Spittin pseudo-psychological babble trying to understand what's going on around me in my digitally driven life.
Thursday, May 22, 2003
Before I go into what I have to say let me say first that I am a Matrix fan, well more of a Matrix fanatic. The concepts of illusionary freedom, choices, & beliefs from the movie are fascinating to me. They are also fascinating to me in real life, but the thing that makes my stomach hurt when thinking about it in real life is that people don't see it. They don't see how their choices in life are getting smaller, how their illusionary freedom is not really that free after all, but the beliefs still hold strong. Sometimes I feel like I'm trapped in a room full of brainwashed cult members. No one else seems to see what's going on and if they do it really doesnt matter to them. Alas, when I go and try to show people the truth myself I'm usually the one that sounds like a lunatic running around talking of government conspiracies. I guess I do get a little excited about it, but I cant help it I just want people to see what I see. I guess for me I've really became interested after the lawsuits were brought against Napster in 1999. Since then I've been following news with things like DMCA, SSSCA (CBPTPA), DRM and other tools that are being used to hinder technological freedom. While I am concerned with the technology side of a lot of things, I am still very much concerned with the non-testing side of it all. I am not one who can sit around and witness the rights of people slowly being taken away without them even knowing what has happened. Maybe one day I'll actually be able to talk about this without being labeled crazy.
Wednesday, May 21, 2003
I guess I'm in the talking mood today or something...Or just a lot on my mind. I could probably speak all day on the choices that we have to make and the consequences and rewards that come from them. A lot of the choices I make I have come to make those judgements about the consequences/rewards fairly quickly, so I can realize what I'm getting into before I do it. I know a part of my problem comes from the choices that I make regarding relationships. Those have become my trickiest ones, and its usually due to the choices and paths I've placed myself on right before the new choice appeared. Usually what happens is not really beneficial to any party involved and it creates a lot of disruption. The funny thing is though, I can see that disruption before it even occurs, before the path is changed, before the choice is made, before one word is spoke, I already know how its gonna turn out. I don't really give any insight on what I see is gonna happen, I guess I'm not really sure of the reaction I would get. Or is it that I do and I just don't want to see that happen? I can argue to myself that I really don't know what's gonna happen....very true...but I also know given my beliefs right now, what choices I will make then. Now if I happen to see things different between then and now, then I will more than likely think of another scenario different than the one I have now. I always thought that if people knew what I was thinking that things would be different for the people that know me..... Well I guess from this blog I will test that hypothesis? :::Let the truth begin:::
There's supposed to be this big all hands meeting at our company today, Our headquarters in NJ and our offices here, they're supposed to be talking about the new goals for the company. Some people see this as the next axe dropping, ( They've already laid off 10% of the company a few weeks ago) and it looks like if they do happen to lay off again the after-hours support would get it first this time. (I guess that means me) I don't think I'm really scared, but I know that this will throw a serious monkey wrench into my plans going into the future. Well, I really don't know how its gonna turn out....I guess I have to wait till I get to work.
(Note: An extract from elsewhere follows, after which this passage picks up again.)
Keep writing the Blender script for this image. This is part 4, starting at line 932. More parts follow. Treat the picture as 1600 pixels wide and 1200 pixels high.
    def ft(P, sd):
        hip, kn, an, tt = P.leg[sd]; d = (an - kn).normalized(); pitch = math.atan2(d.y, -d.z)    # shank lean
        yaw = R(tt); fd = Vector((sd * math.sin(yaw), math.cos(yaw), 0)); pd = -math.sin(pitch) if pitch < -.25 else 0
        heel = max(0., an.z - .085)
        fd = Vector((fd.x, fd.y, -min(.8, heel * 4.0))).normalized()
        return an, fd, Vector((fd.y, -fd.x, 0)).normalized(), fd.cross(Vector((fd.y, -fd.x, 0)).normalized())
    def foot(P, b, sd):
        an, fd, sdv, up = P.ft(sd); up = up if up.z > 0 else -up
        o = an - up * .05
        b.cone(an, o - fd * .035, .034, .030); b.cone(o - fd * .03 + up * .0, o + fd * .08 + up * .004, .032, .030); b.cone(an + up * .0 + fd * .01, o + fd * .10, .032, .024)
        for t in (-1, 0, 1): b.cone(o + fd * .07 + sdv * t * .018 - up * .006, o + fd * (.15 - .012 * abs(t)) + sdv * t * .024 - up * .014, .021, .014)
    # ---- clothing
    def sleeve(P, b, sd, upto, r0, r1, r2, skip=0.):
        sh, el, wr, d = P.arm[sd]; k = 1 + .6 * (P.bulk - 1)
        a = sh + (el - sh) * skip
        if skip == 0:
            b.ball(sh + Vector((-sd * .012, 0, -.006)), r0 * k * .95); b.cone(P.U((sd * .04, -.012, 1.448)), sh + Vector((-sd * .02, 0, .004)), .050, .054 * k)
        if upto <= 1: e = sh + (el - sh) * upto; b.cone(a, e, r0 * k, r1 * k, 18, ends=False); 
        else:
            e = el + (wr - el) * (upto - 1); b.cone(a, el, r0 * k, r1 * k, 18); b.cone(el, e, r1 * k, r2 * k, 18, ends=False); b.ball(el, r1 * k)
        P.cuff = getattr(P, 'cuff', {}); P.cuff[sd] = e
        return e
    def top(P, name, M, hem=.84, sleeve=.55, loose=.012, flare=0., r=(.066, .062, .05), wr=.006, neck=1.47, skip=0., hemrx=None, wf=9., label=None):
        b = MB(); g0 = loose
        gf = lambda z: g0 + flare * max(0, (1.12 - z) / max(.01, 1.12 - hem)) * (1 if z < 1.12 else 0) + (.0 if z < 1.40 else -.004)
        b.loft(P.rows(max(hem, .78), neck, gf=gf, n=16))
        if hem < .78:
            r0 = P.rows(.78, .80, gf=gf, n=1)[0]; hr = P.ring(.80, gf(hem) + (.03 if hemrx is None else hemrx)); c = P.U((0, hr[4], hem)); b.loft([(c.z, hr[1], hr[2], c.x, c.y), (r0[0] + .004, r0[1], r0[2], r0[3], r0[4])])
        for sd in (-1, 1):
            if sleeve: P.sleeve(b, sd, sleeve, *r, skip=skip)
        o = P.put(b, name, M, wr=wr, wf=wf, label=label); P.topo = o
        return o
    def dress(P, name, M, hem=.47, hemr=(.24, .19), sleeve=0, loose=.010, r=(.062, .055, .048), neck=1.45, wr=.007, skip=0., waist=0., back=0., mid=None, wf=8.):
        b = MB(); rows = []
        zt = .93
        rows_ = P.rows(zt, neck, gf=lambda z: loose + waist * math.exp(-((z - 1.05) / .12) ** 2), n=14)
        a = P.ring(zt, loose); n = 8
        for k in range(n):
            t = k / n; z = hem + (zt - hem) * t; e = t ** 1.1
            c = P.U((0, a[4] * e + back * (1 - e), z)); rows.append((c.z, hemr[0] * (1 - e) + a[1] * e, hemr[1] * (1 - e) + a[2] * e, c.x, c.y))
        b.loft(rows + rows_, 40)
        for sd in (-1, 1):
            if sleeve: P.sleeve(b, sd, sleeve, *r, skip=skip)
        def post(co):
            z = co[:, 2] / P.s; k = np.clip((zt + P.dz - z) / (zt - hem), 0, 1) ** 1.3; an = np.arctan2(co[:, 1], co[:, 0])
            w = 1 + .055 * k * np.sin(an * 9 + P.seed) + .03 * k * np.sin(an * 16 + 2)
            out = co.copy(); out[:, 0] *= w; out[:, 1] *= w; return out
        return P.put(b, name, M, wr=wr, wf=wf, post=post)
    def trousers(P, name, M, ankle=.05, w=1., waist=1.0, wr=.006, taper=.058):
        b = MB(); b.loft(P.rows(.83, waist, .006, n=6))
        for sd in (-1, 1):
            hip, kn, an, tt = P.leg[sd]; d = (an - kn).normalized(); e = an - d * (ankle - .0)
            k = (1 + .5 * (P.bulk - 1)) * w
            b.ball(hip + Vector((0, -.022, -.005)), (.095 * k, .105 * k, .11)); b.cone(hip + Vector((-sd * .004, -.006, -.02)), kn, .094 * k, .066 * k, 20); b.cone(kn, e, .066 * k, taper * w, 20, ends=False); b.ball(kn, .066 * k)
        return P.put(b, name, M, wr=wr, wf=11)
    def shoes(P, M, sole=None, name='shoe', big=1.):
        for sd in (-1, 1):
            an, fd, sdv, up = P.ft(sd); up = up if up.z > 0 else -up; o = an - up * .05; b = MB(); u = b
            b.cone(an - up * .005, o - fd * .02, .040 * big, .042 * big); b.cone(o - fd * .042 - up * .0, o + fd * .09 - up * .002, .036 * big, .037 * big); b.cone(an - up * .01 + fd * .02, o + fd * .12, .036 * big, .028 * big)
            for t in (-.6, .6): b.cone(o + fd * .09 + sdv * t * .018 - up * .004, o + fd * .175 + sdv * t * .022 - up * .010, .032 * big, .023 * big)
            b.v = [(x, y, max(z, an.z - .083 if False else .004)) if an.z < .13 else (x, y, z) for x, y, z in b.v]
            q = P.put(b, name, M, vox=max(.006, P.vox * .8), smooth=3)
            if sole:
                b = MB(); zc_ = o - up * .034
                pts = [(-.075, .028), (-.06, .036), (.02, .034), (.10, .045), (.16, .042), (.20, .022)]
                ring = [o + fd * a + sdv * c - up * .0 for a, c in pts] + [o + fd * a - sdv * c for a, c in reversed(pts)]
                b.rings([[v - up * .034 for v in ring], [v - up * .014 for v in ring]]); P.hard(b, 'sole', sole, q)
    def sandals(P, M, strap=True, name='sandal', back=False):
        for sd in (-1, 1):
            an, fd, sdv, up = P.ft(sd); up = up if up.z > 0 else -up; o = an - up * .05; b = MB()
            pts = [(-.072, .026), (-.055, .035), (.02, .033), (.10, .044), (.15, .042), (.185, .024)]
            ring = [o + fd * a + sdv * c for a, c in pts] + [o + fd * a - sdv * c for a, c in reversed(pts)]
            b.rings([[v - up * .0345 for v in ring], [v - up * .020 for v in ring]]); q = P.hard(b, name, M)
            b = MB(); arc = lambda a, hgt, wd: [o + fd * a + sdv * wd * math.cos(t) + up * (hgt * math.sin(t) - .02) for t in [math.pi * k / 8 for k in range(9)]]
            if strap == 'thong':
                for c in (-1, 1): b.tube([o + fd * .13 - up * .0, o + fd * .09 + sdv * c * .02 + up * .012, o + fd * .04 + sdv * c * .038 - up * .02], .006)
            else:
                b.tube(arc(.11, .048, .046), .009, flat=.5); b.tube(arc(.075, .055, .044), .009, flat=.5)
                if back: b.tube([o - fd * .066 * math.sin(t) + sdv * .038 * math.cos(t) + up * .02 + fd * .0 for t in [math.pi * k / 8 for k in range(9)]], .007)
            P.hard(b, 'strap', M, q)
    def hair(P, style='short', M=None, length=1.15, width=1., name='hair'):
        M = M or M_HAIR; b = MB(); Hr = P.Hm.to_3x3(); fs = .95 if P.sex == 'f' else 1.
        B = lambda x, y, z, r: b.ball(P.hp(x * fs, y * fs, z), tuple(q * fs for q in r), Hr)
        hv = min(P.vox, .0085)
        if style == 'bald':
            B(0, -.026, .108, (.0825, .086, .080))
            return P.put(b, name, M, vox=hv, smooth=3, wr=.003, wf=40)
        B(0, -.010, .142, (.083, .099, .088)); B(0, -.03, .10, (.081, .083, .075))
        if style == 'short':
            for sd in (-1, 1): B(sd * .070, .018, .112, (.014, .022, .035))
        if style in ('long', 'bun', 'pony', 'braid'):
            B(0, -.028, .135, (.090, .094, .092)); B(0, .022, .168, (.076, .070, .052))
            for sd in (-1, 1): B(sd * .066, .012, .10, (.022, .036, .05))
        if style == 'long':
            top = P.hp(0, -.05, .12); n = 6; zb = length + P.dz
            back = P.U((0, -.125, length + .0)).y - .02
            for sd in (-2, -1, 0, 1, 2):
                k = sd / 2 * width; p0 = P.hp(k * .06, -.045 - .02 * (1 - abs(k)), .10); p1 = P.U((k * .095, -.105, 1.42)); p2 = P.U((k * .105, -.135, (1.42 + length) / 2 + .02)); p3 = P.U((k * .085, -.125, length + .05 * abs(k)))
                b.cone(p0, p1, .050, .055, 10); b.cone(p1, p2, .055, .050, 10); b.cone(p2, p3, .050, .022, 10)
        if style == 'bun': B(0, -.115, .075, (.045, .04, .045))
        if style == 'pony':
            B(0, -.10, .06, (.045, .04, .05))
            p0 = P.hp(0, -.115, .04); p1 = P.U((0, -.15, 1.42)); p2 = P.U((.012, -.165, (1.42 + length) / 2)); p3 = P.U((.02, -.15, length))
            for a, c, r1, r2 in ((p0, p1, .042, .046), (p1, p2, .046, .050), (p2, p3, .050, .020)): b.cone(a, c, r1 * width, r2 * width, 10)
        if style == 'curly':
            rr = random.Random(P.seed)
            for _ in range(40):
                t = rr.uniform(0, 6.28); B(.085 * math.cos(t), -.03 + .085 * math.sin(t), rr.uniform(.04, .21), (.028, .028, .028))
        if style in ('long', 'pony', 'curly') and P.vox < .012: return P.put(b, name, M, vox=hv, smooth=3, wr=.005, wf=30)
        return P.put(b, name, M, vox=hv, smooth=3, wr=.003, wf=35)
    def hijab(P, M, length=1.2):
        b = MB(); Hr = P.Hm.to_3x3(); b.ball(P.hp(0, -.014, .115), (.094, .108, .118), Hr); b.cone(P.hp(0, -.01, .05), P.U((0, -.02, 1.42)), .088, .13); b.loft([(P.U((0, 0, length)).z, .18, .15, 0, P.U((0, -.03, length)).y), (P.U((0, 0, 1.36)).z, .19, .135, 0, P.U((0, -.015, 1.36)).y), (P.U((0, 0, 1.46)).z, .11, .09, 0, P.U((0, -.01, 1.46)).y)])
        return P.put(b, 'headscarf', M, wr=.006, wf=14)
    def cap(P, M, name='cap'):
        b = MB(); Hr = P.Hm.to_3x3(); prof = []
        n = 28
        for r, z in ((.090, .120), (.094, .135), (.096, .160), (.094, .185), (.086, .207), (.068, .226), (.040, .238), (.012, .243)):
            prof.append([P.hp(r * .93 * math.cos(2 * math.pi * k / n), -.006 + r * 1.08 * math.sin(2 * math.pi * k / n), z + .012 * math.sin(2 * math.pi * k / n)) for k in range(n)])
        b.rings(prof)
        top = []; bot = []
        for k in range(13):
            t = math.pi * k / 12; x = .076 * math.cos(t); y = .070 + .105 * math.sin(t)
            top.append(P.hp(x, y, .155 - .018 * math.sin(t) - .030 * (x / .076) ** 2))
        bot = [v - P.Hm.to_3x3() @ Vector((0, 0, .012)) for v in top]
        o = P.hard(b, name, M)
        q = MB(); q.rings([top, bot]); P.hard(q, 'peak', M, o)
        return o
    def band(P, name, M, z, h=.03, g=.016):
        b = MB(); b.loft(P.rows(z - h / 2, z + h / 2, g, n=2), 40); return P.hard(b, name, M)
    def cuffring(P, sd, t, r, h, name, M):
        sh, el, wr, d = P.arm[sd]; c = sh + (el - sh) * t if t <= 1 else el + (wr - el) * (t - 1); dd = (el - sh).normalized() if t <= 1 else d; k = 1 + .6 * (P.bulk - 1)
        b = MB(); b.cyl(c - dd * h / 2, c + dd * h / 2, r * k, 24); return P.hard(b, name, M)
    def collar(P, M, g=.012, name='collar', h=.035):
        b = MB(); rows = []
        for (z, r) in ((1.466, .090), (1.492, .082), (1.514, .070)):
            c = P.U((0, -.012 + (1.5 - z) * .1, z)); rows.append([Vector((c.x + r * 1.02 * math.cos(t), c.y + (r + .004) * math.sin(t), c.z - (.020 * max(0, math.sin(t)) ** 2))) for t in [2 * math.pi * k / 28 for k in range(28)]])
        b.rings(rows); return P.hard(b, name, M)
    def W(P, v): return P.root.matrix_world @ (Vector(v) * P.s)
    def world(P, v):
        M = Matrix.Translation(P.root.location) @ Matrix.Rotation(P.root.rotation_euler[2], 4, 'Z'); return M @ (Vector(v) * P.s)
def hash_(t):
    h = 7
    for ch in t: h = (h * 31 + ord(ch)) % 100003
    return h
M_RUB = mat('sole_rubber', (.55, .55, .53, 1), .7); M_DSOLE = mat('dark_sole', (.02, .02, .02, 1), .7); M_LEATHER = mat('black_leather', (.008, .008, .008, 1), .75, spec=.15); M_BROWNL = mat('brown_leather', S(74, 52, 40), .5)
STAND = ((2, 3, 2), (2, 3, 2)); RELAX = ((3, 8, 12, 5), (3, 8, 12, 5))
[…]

Well I did have something written out for my next post that I wanted to put up, but it seems like I've lost it somewhere.....Hmmmm Oh well, It'll turn up. I think I've finally decided on where to go with this blog, for me to try and recount everything in my life would just be too much for this blog. (Honestly, It'll take too long to remember :) ) I'll just take it one day at a time, just the ins and outs of my mind while I do what I do daily.